The Greening of Literary Scholarship makes a vigorous and distinctive contribution to ecocriticism. With its sensitive readings of both canonical and contemporary authors, its sophisticated grasp of social and aesthetic history, and its unusually thorough integration of theory, Steven Rosendale's collection will enrich the teaching and research of many scholars in this field. I know that it will be extremely helpful to my own.”— John Elder

A collection of thirteen original essays by leaders in the emerging field of ecocriticism, The Greening of Literary Scholarship is devoted to exploring new and previously neglected literatures, theories, and methods in environmental-literary scholarship.

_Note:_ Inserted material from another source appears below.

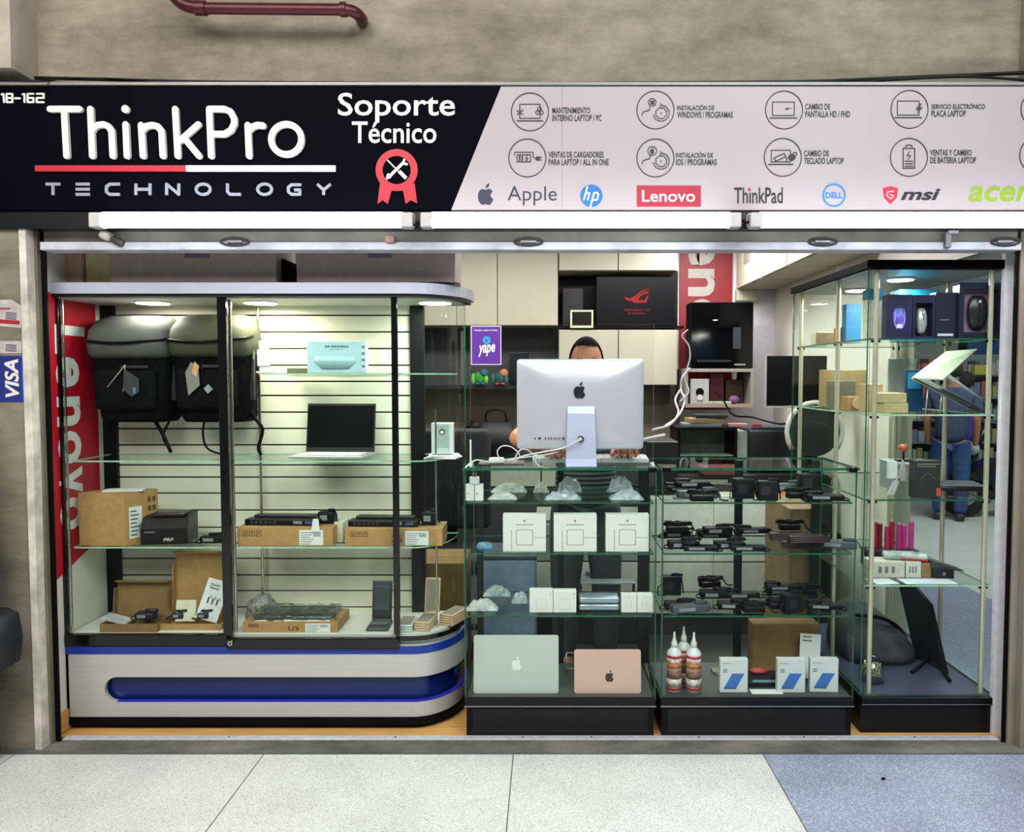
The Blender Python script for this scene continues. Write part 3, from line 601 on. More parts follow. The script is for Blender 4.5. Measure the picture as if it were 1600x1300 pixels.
# ================================================================ RIGHT SHOWCASE
YR = .05; RXa, RXb = X(1353, YR, 700), X(1561, YR, 900); RB = Z(1088, YR); RT = Z(420, YR); YRB = 1.05
RSH = [Z(528, YR), Z(648, YR), Z(782, YR), Z(917, YR)]
rc = thing('showcase', 'tall deep glass showcase with black top at the right end of the shop front', 'display case', ((RXa+RXb)/2, YR, 0)); h = (RXb-RXa)/2; dp = YRB-YR
g = G(); g.box(-h, .0, .001, h, dp, RB-.03, mat('#0b0a0d', .45, var=.15, sc=4, spec=.3)); g.done('base', rc)
g = G(); g.box(-h, -.012, RB-.03, h+.004, dp, RB-.002, mat('#08080a', .4, spec=.3), .003); g.box(-h, -.0145, RB-.031, h+.004, -.012, RB-.028, mat('#8e9092', .3, .8)); g.done('deck', rc)
g = G(); g.box(-h+.02, .02, RB-.002, h-.02, dp-.02, RB, mat('#474a60', .3, var=.05)); g.done('display_floor', rc)
g = G(); g.box(-h-.012, -.012, RT, h+.02, dp+.01, RT+.035, mat('#060507', .5, var=.1, spec=.04), .002); g.done('top', rc)
g = G(); g.box(-h+.01, .01, RT-.004, h-.01, dp-.01, RT, mat('#6d7074', .45, .2, var=.3, sc=2)); g.done('top_lining', rc)
g = G(); g.pane(-h+.01, .004, RB, h-.004, .010, RT-.004); g.done('glass_front', rc)
g = G(); g.pane(-h+.0, .012, RB, -h+.006, dp, RT-.004); g.done('glass_side', rc)
g = G(); g.pane(h-.006, .012, RB, h, dp, RT-.004); g.done('glass_side', rc)
g = G(); g.pane(-h+.008, dp-.008, RB, h-.008, dp-.002, RT-.004); g.done('glass_back', rc)
POL = mat('#e3d9bf', .25, .6, var=.04)
for s in (-1, 1):
    for y in (.035, .42, dp-.05):
        x = s*(h-.045) if y < .1 else s*(h-.03)
        g = G(); g.cyl((x, y, RB), (x, y, RT-.004), .0105, None, POL, 12)
        for z in RSH: g.cyl((x-.018, y, z-.012), (x+.018, y, z-.012), .005, None, BLK, 8)
        g.done('chrome_pole', rc)
for z in RSH:
    g = G(); g.pane(-h+.015, .03, z-.007, h-.02, dp-.03, z, GLS, EDL if z in (RSH[1], RSH[3]) else EDG); g.done('glass_shelf', rc)
for x, y, c, pw in ((-.03, .28, (.9, .97, 1), 5), (-.05, .72, (1, .95, .85), 5)):
    g = G(); g.cyl((x, y, RT-.004), (x, y, RT-.012), .06, None, mat('#dcdcd8', .4), 24); e = g.done('spot_lamp', rc)
    g = G(); g.cyl((x, y, RT-.012), (x, y, RT-.015), .052, None, LEDM, 24); g.done('spot_disc', e)
    area('showcase_spot', (x+rc.location.x, y+YR, RT-.03), .1, pw, c)
# ================================================================ THINGS IN THE LEFT SHOWCASE
def sc(Y): return FP/(Y-CY)
def span(p0, p1, Y): return (X(p0, Y)+X(p1, Y))/2, X(p1, Y)-X(p0, Y)
def loft(g, secs, m, n=24, smooth=True, cap=True):
    """secs: (z, cx, cy, rx, ry, squareness)"""
    vs = []
    for z, cx, cy, rx, ry, e in secs:
        for i in range(n):
            a = 2*pi*i/n; c, s_ = cos(a), sin(a)
            vs.append((cx+rx*math.copysign(abs(c)**e, c), cy+ry*math.copysign(abs(s_)**e, s_), z))
    L = len(secs); fs = [(j*n+i, j*n+(i+1) % n, (j+1)*n+(i+1) % n, (j+1)*n+i) for j in range(L-1) for i in range(n)]
    if cap: fs += [tuple(range(n))[::-1], tuple(range((L-1)*n, L*n))]
    return g.add(vs, fs, m, smooth)
FAB = mat('#090b0c', .8, var=.4, sc=60, bump=.15, spec=.05); FAB2 = mat('#0b0d0e', .8, var=.25, sc=30, bump=.2, spec=.07); LID_LIT = mat('#4d4e48', .7, var=.12, sc=10, bump=.3); LIDO = mat('#3c3d2a', .7, var=.12, sc=10, bump=.3)  # lids paler than the bodies: light from above put into their colour
PAP = mat('#d9dad6', .6, var=.02); GRYL = mat('#8e9290', .5)
def backpack(px0, px1, py0, py1, lid, lab, strap_px):
    Y = .2; x, w = span(px0, px1, Y); z0, z1 = Z(py1, Y), Z(py0, Y); H = z1-z0; h = w/2
    t = thing('backpack', lab, 'backpack', (x, .30, z0), group='backpacks hanging on the slatwall')
    g = G(); loft(g, [(0, .01, 0, h*.74, .085, .4), (.02, .01, 0, h*.82, .1, .45), (H*.3, 0, 0, h*.88, .108, .5), (H*.6, 0, 0, h*.96, .11, .5), (H*.78, 0, 0, h, .11, .5), (H*.88, 0, 0, h*.96, .1, .55)], FAB); g.done('body', t)
    g = G(); loft(g, [(H*.60, 0, -.012, h*.9, .1, .5), (H*.64, 0, -.018, h*.99, .118, .5), (H*.74, 0, -.02, h*1.0, .122, .5), (H*.86, .004, -.012, h*.99, .118, .5), (H*.95, .004, .0, h*.9, .1, .6), (H, .005, .015, h*.7, .07, .7)], lid); ld = g.done('lid', t)
    g = G(); g.tube(smoothpts([(-h*1.0, -.06, H*.77), (-h*.9, -.118, H*.76), (-h*.6, -.139, H*.745), (-h*.15, -.146, H*.735), (h*.3, -.146, H*.745), (h*.65, -.138, H*.76), (h*.92, -.115, H*.775), (h*1.0, -.05, H*.8)]), .0065, BLK); g.done('zipper', ld)
    g = G(); g.box(-h*.72, -.135, H*.12, h*.72, -.09, H*.5, FAB2, .02, seg=3); g.done('front_pocket', t)
    g = G(); g.tube([(-h*.05, -.125, H*.57), (-h*.05, -.14, H*.5), (h*.0, -.142, H*.46)], .006, BLK); g.box(-h*.05, -.14, H*.5, h*.6, -.128, H*.53, mat('#14181a', .6), .004); g.done('front_strap', t)
    for s in (-1, 1):
        g = G(); g.box(s*h*.9-.008, -.04, H*.2, s*h*.9+.012, -.01, H*.74, mat('#131617', .6), .004); g.box(s*h*.92-.014, -.06, H*.58, s*h*.92+.014, -.03, H*.66, mat('#0a0b0c', .3), .004); g.done('side_strap', t)
    zf = LSH[1]-z0+.01
    for k, q in enumerate(strap_px):
        g = G(); g.tube(smoothpts([(X(a, .25)-x, -.02, Z(b, .25)-z0) for a, b in q]), .008 if k == 0 else .005, BLK, 6); g.done('dangling_strap', t)
    g = G(); g.tube([(0, .09, H*.9), (0, .12, H*1.0), (0, .14, H*1.0)], .005, CHR); g.done('hang_loop', t)
    return t, x, z0, H, h
t, x, z0, H, h = backpack(136, 268, 492, 660, LID_LIT, 'black hooded backpack hanging nearest the red banner', ([(236, 655), (250, 680), (262, 708)], [(262, 655), (250, 682), (258, 700)]))
def lp2(px, py): return X(px, .16)-x, Z(py, .16)-z0
g = G(); a, b, c = lp2(200, 570), lp2(172, 605), lp2(196, 612); g.tube([(a[0], -.145, a[1]), (b[0], -.148, b[1])], .0018, mat('#b9a988', .6)); g.tube([(a[0], -.145, a[1]), (c[0], -.148, c[1])], .0018, mat('#b9a988', .6)); g.done('tag_string', t)
g = G(); q = [lp2(200, 577), lp2(222, 592), lp2(221, 613), lp2(210, 620), lp2(196, 608)]; g.prism(q, -.151, -.149, mat('#35393b', .4)); a = lp2(214, 610); g.box(a[0]-.004, -.153, a[1]-.012, a[0]+.006, -.151, a[1]+.012, mat('#3b7fb0', .5)); g.done('swing_tag', t)
t, x, z0, H, h = backpack(263, 392, 490, 660, LIDO, 'olive-topped black backpack hanging behind the black door post', ([(388, 640), (396, 655), (407, 672), (400, 700), (404, 712)], [(316, 655), (313, 680), (320, 702), (345, 712)]))
g = G(); q = [lp2(303, 566), lp2(314, 572), lp2(316, 602), lp2(298, 618), lp2(294, 582)]; g.prism(q, -.152, -.150, mat('#7d7a74', .5)); q = [lp2(309, 565), lp2(316, 572), lp2(311, 590), lp2(304, 582)]; g.prism(q, -.154, -.152, mat('#c69a62', .6)); g.done('swing_tag', t)
g = G(); q = [lp2(322, 607), lp2(329, 600), lp2(336, 608), lp2(328, 615)]; g.prism(q, -.151, -.149, mat('#8b9799', .5)); g.done('logo_patch', t)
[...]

Each essay in this impressive collection challenges the notion that the study of environmental literature is separate from traditional concerns of criticism, and each applies ecocritical scholarship to literature not commonly explored in this context. New historicism, postcolonialism, deconstructionism, and feminist and Marxist theories are all utilized to evaluate and gain new insights into environmental literature; at the same time, Percy Bysshe Shelley, Upton Sinclair, Leslie Marmon Silko, and Susan Howe are studied from an ecocritical perspective.

At its core, The Greening of Literary Scholarship offers a practical demonstration of how articulating traditional and environmental modes of literary scholarship can enrich the interpretation of literary texts and, most important, revitalize the larger fields of environmental and literary scholarship.